### Exercise
Word for word, print each line of the listing below; pictures stay out.

□ □ □

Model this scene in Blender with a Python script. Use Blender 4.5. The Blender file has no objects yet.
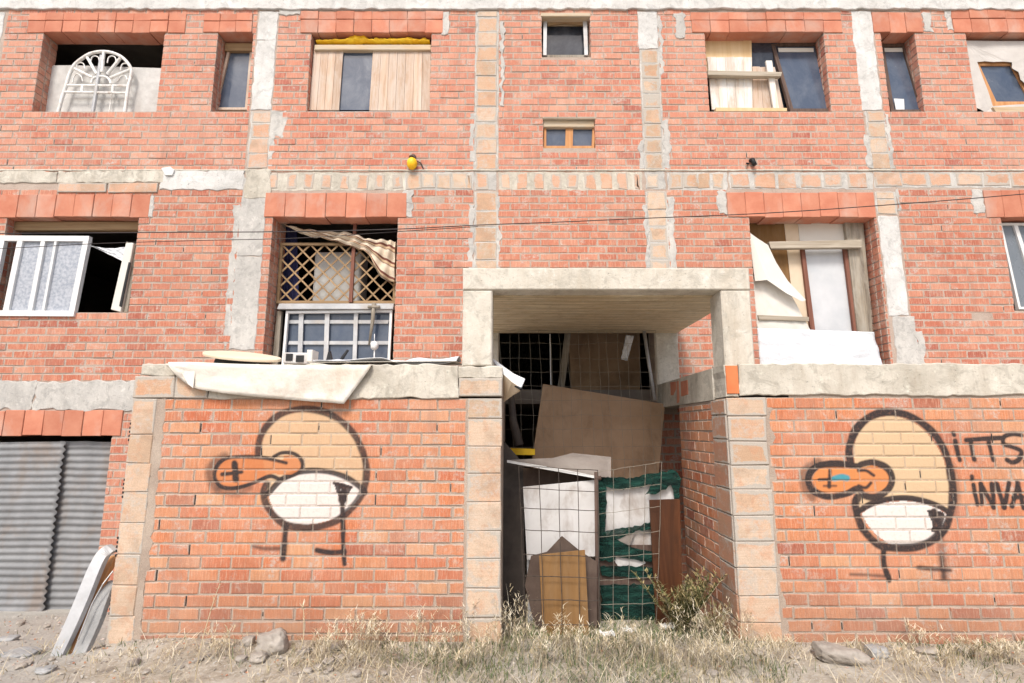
import bpy, math, random
import numpy as np
from mathutils import Vector, Matrix, noise as mnoise
random.seed(7); RNG = np.random.default_rng(11)
R = random.uniform
scn = bpy.context.scene
COL = scn.collection
FOC = 540.0; PIT = math.radians(9.2); CAMZ = 1.68
c_, s_ = math.cos(PIT), math.sin(PIT)
FY = 4.6      # front wall plane
BY = 6.73     # facade plane

def at(px, py, Y):
    u = (px-512)/FOC; v = (341.5-py)/FOC
    t = Y/(c_-v*s_)
    return (u*t, Y, (s_+v*c_)*t+CAMZ)

# ------------------------------------------------------------------ nodes
class NT:
    def __init__(s, m):
        s.m = m; s.t = m.node_tree; s.n = s.t.nodes; s.l = s.t.links
    def new(s, ty, **kw):
        n = s.n.new(ty)
        for k, v in kw.items(): setattr(n, k, v)
        return n
    def put(s, sock, v):
        if isinstance(v, bpy.types.NodeSocket): s.l.new(v, sock)
        elif v is not None:
            if isinstance(v, (tuple, list)) and len(v) == 3 and sock.type == 'RGBA': v = (*v, 1)
            sock.default_value = v
    def math(s, op, a, b=None, clamp=False):
        n = s.new('ShaderNodeMath', operation=op, use_clamp=clamp)
        s.put(n.inputs[0], a)
        if b is not None: s.put(n.inputs[1], b)
        return n.outputs[0]
    def mix(s, f, a, b, mode='MIX'):
        n = s.new('ShaderNodeMix', data_type='RGBA', blend_type=mode)
        s.put(n.inputs[0], f); s.put(n.inputs[6], a); s.put(n.inputs[7], b)
        return n.outputs[2]
    def coord(s, sc=(1, 1, 1), kind='Object', loc=(0, 0, 0)):
        t = s.new('ShaderNodeTexCoord'); mp = s.new('ShaderNodeMapping')
        mp.inputs['Scale'].default_value = sc; mp.inputs['Location'].default_value = loc
        s.l.new(t.outputs[kind], mp.inputs[0]); return mp.outputs[0]
    def noise(s, vec, scale, detail=4, rough=.55, dist=0.0):
        n = s.new('ShaderNodeTexNoise'); s.put(n.inputs['Vector'], vec)
        n.inputs['Scale'].default_value = scale; n.inputs['Detail'].default_value = detail
        n.inputs['Roughness'].default_value = rough; n.inputs['Distortion'].default_value = dist
        return n.outputs['Fac']
    def ramp(s, f, stops, interp='LINEAR'):
        n = s.new('ShaderNodeValToRGB'); n.color_ramp.interpolation = interp
        e = n.color_ramp.elements
        while len(e) < len(stops): e.new(.5)
        for i, (p, c) in enumerate(stops):
            e[i].position = p
            e[i].color = (*c, 1) if isinstance(c, (tuple, list)) else (c, c, c, 1)
        s.put(n.inputs[0], f); return n.outputs[0]
    def bump(s, h, strength=.3, dist=.01, normal=None):
        n = s.new('ShaderNodeBump'); n.inputs['Strength'].default_value = strength
        n.inputs['Distance'].default_value = dist; s.put(n.inputs['Height'], h)
        if normal is not None: s.put(n.inputs['Normal'], normal)
        return n.outputs[0]

def newmat(name):
    m = bpy.data.materials.new(name); m.use_nodes = True
    nt = NT(m); b = m.node_tree.nodes['Principled BSDF']
    b.inputs['Specular IOR Level'].default_value = .25
    return m, nt, b

def M_surf(name, c1, c2, scale=6, rough=.85, bump=.25, bscale=60, dist=.004, aniso=(1, 1, 1), stain=None, spec=.25, metal=0, detail=5, contrast=.2, rndvar=0.0):
    m, t, b = newmat(name)
    v = t.coord(aniso)
    n = t.noise(v, scale, detail, .6)
    col = t.ramp(n, [(.5-contrast, c1), (.5+contrast, c2)])
    if stain:
        sc, amt, scale2 = stain
        k = t.ramp(t.noise(t.coord((1, 1, .6)), scale2, 6, .65, .3), [(.5, 0.0), (.68, amt)])
        col = t.mix(k, col, sc)
    if rndvar:
        a = t.new('ShaderNodeAttribute', attribute_name='rnd').outputs['Fac']
        col = t.mix(1.0, col, t.ramp(a, [(0, 1-rndvar), (1, 1.0)]), 'MULTIPLY')
    t.put(b.inputs['Base Color'], col)
    b.inputs['Roughness'].default_value = rough; b.inputs['Metallic'].default_value = metal
    b.inputs['Specular IOR Level'].default_value = spec
    if bump:
        t.put(b.inputs['Normal'], t.bump(t.noise(v, bscale, 5, .6), bump, dist))
    return m

def M_brick(name, palette, bloom=.35, bloomcol=(.50, .43, .38), paint=False, smear=.5, grunge=.0, edgeamt=.35):
    m, t, b = newmat(name)
    a = t.new('ShaderNodeAttribute', attribute_name='rnd').outputs['Fac']
    st = [(i/len(palette), c) for i, c in enumerate(palette)]
    col = t.ramp(a, st)
    o = t.coord()
    vs = t.noise(t.coord((70, 8, 6)), 1.0, 3, .6)
    col = t.mix(t.ramp(vs, [(.35, .22), (.6, 0.0)]), col, (.16, .06, .035))
    col = t.mix(t.ramp(t.noise(t.coord((90, 20, 9)), 1.0, 3, .6), [(.50, 0.0), (.68, .5)]), col, (.66, .44, .31))
    lo = t.noise(o, 1.7, 5, .6)
    col = t.mix(t.ramp(lo, [(.42, 0.0), (.68, bloom)]), col, bloomcol)
    sp = t.noise(o, 38, 5, .7, .4)
    sm = t.noise(o, 5.5, 6, .72, .6)
    k = t.math('MULTIPLY', t.ramp(sm, [(.53, 0.0), (.64, 1.0)]), t.ramp(sp, [(.42, 0.0), (.6, smear)]))
    col = t.mix(k, col, (.50, .45, .40))
    eg = t.new('ShaderNodeAttribute', attribute_name='edge').outputs['Fac']
    en = t.math('ADD', eg, t.math('MULTIPLY', t.math('SUBTRACT', t.noise(o, 26, 5, .7, .3), .5), 1.9))
    en = t.math('ADD', en, t.math('MULTIPLY', t.math('SUBTRACT', t.noise(o, 2.3, 3, .6), .5), edgeamt*3))
    col = t.mix(t.ramp(en, [(.0, .8), (.20, 0.0)]), col, (.46, .39, .325))
    fine = t.noise(o, 140, 3, .6)
    col = t.mix(1.0, col, t.ramp(fine, [(.3, .82), (.7, 1.12)]), 'MULTIPLY')
    col = t.mix(t.ramp(t.noise(t.coord((5, 5, .55)), 1.0, 6, .7, .5), [(.54, 0.0), (.72, .5)]), col, (.30, .17, .125))
    # dirt rising from the ground
    sepz = t.new('ShaderNodeSeparateXYZ'); t.l.new(o, sepz.inputs[0])
    if grunge:
        h = t.math('ADD', sepz.outputs[2], t.math('MULTIPLY', t.math('SUBTRACT', lo, .5), 1.3))
        g = t.ramp(h, [(0.0, grunge), (.62, 0.0)])
        col = t.mix(g, col, (.26, .155, .11))
    if paint: col = add_paint(t, col, sp, fine)
    t.put(b.inputs['Base Color'], col)
    b.inputs['Roughness'].default_value = .88
    hh = t.math('ADD', t.math('MULTIPLY', vs, .6), t.math('MULTIPLY', t.noise(o, 60, 5, .65), .8))
    t.put(b.inputs['Normal'], t.bump(hh, .45, .004))
    return m

def add_paint(t, col, sp, fine):
    at_ = t.new('ShaderNodeAttribute', attribute_name='paint')
    k = t.math('MULTIPLY', at_.outputs['Alpha'], t.ramp(sp, [(.30, .86), (.5, 1.08)]), True)
    k = t.math('MULTIPLY', k, t.ramp(fine, [(.25, .85), (.5, 1.0)]), True)
    return t.mix(k, col, at_.outputs['Color'])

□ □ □

### Task answer
Model this scene in Blender with a Python script. Use Blender 4.5. The Blender file has no objects yet.
import bpy, math, random
import numpy as np
from mathutils import Vector, Matrix, noise as mnoise
random.seed(7); RNG = np.random.default_rng(11)
R = random.uniform
scn = bpy.context.scene
COL = scn.collection
FOC = 540.0; PIT = math.radians(9.2); CAMZ = 1.68
c_, s_ = math.cos(PIT), math.sin(PIT)
FY = 4.6      # front wall plane
BY = 6.73     # facade plane

def at(px, py, Y):
    u = (px-512)/FOC; v = (341.5-py)/FOC
    t = Y/(c_-v*s_)
    return (u*t, Y, (s_+v*c_)*t+CAMZ)

# ------------------------------------------------------------------ nodes
class NT:
    def __init__(s, m):
        s.m = m; s.t = m.node_tree; s.n = s.t.nodes; s.l = s.t.links
    def new(s, ty, **kw):
        n = s.n.new(ty)
        for k, v in kw.items(): setattr(n, k, v)
        return n
    def put(s, sock, v):
        if isinstance(v, bpy.types.NodeSocket): s.l.new(v, sock)
        elif v is not None:
            if isinstance(v, (tuple, list)) and len(v) == 3 and sock.type == 'RGBA': v = (*v, 1)
            sock.default_value = v
    def math(s, op, a, b=None, clamp=False):
        n = s.new('ShaderNodeMath', operation=op, use_clamp=clamp)
        s.put(n.inputs[0], a)
        if b is not None: s.put(n.inputs[1], b)
        return n.outputs[0]
    def mix(s, f, a, b, mode='MIX'):
        n = s.new('ShaderNodeMix', data_type='RGBA', blend_type=mode)
        s.put(n.inputs[0], f); s.put(n.inputs[6], a); s.put(n.inputs[7], b)
        return n.outputs[2]
    def coord(s, sc=(1, 1, 1), kind='Object', loc=(0, 0, 0)):
        t = s.new('ShaderNodeTexCoord'); mp = s.new('ShaderNodeMapping')
        mp.inputs['Scale'].default_value = sc; mp.inputs['Location'].default_value = loc
        s.l.new(t.outputs[kind], mp.inputs[0]); return mp.outputs[0]
    def noise(s, vec, scale, detail=4, rough=.55, dist=0.0):
        n = s.new('ShaderNodeTexNoise'); s.put(n.inputs['Vector'], vec)
        n.inputs['Scale'].default_value = scale; n.inputs['Detail'].default_value = detail
        n.inputs['Roughness'].default_value = rough; n.inputs['Distortion'].default_value = dist
        return n.outputs['Fac']
    def ramp(s, f, stops, interp='LINEAR'):
        n = s.new('ShaderNodeValToRGB'); n.color_ramp.interpolation = interp
        e = n.color_ramp.elements
        while len(e) < len(stops): e.new(.5)
        for i, (p, c) in enumerate(stops):
            e[i].position = p
            e[i].color = (*c, 1) if isinstance(c, (tuple, list)) else (c, c, c, 1)
        s.put(n.inputs[0], f); return n.outputs[0]
    def bump(s, h, strength=.3, dist=.01, normal=None):
        n = s.new('ShaderNodeBump'); n.inputs['Strength'].default_value = strength
        n.inputs['Distance'].default_value = dist; s.put(n.inputs['Height'], h)
        if normal is not None: s.put(n.inputs['Normal'], normal)
        return n.outputs[0]

def newmat(name):
    m = bpy.data.materials.new(name); m.use_nodes = True
    nt = NT(m); b = m.node_tree.nodes['Principled BSDF']
    b.inputs['Specular IOR Level'].default_value = .25
    return m, nt, b

def M_surf(name, c1, c2, scale=6, rough=.85, bump=.25, bscale=60, dist=.004, aniso=(1, 1, 1), stain=None, spec=.25, metal=0, detail=5, contrast=.2, rndvar=0.0):
    m, t, b = newmat(name)
    v = t.coord(aniso)
    n = t.noise(v, scale, detail, .6)
    col = t.ramp(n, [(.5-contrast, c1), (.5+contrast, c2)])
    if stain:
        sc, amt, scale2 = stain
        k = t.ramp(t.noise(t.coord((1, 1, .6)), scale2, 6, .65, .3), [(.5, 0.0), (.68, amt)])
        col = t.mix(k, col, sc)
    if rndvar:
        a = t.new('ShaderNodeAttribute', attribute_name='rnd').outputs['Fac']
        col = t.mix(1.0, col, t.ramp(a, [(0, 1-rndvar), (1, 1.0)]), 'MULTIPLY')
    t.put(b.inputs['Base Color'], col)
    b.inputs['Roughness'].default_value = rough; b.inputs['Metallic'].default_value = metal
    b.inputs['Specular IOR Level'].default_value = spec
    if bump:
        t.put(b.inputs['Normal'], t.bump(t.noise(v, bscale, 5, .6), bump, dist))
    return m

def M_brick(name, palette, bloom=.35, bloomcol=(.50, .43, .38), paint=False, smear=.5, grunge=.0, edgeamt=.35):
    m, t, b = newmat(name)
    a = t.new('ShaderNodeAttribute', attribute_name='rnd').outputs['Fac']
    st = [(i/len(palette), c) for i, c in enumerate(palette)]
    col = t.ramp(a, st)
    o = t.coord()
    vs = t.noise(t.coord((70, 8, 6)), 1.0, 3, .6)
    col = t.mix(t.ramp(vs, [(.35, .22), (.6, 0.0)]), col, (.16, .06, .035))
    col = t.mix(t.ramp(t.noise(t.coord((90, 20, 9)), 1.0, 3, .6), [(.50, 0.0), (.68, .5)]), col, (.66, .44, .31))
    lo = t.noise(o, 1.7, 5, .6)
    col = t.mix(t.ramp(lo, [(.42, 0.0), (.68, bloom)]), col, bloomcol)
    sp = t.noise(o, 38, 5, .7, .4)
    sm = t.noise(o, 5.5, 6, .72, .6)
    k = t.math('MULTIPLY', t.ramp(sm, [(.53, 0.0), (.64, 1.0)]), t.ramp(sp, [(.42, 0.0), (.6, smear)]))
    col = t.mix(k, col, (.50, .45, .40))
    eg = t.new('ShaderNodeAttribute', attribute_name='edge').outputs['Fac']
    en = t.math('ADD', eg, t.math('MULTIPLY', t.math('SUBTRACT', t.noise(o, 26, 5, .7, .3), .5), 1.9))
    en = t.math('ADD', en, t.math('MULTIPLY', t.math('SUBTRACT', t.noise(o, 2.3, 3, .6), .5), edgeamt*3))
    col = t.mix(t.ramp(en, [(.0, .8), (.20, 0.0)]), col, (.46, .39, .325))
    fine = t.noise(o, 140, 3, .6)
    col = t.mix(1.0, col, t.ramp(fine, [(.3, .82), (.7, 1.12)]), 'MULTIPLY')
    col = t.mix(t.ramp(t.noise(t.coord((5, 5, .55)), 1.0, 6, .7, .5), [(.54, 0.0), (.72, .5)]), col, (.30, .17, .125))
    # dirt rising from the ground
    sepz = t.new('ShaderNodeSeparateXYZ'); t.l.new(o, sepz.inputs[0])
    if grunge:
        h = t.math('ADD', sepz.outputs[2], t.math('MULTIPLY', t.math('SUBTRACT', lo, .5), 1.3))
        g = t.ramp(h, [(0.0, grunge), (.62, 0.0)])
        col = t.mix(g, col, (.26, .155, .11))
    if paint: col = add_paint(t, col, sp, fine)
    t.put(b.inputs['Base Color'], col)
    b.inputs['Roughness'].default_value = .88
    hh = t.math('ADD', t.math('MULTIPLY', vs, .6), t.math('MULTIPLY', t.noise(o, 60, 5, .65), .8))
    t.put(b.inputs['Normal'], t.bump(hh, .45, .004))
    return m

def add_paint(t, col, sp, fine):
    at_ = t.new('ShaderNodeAttribute', attribute_name='paint')
    k = t.math('MULTIPLY', at_.outputs['Alpha'], t.ramp(sp, [(.30, .86), (.5, 1.08)]), True)
    k = t.math('MULTIPLY', k, t.ramp(fine, [(.25, .85), (.5, 1.0)]), True)
    return t.mix(k, col, at_.outputs['Color'])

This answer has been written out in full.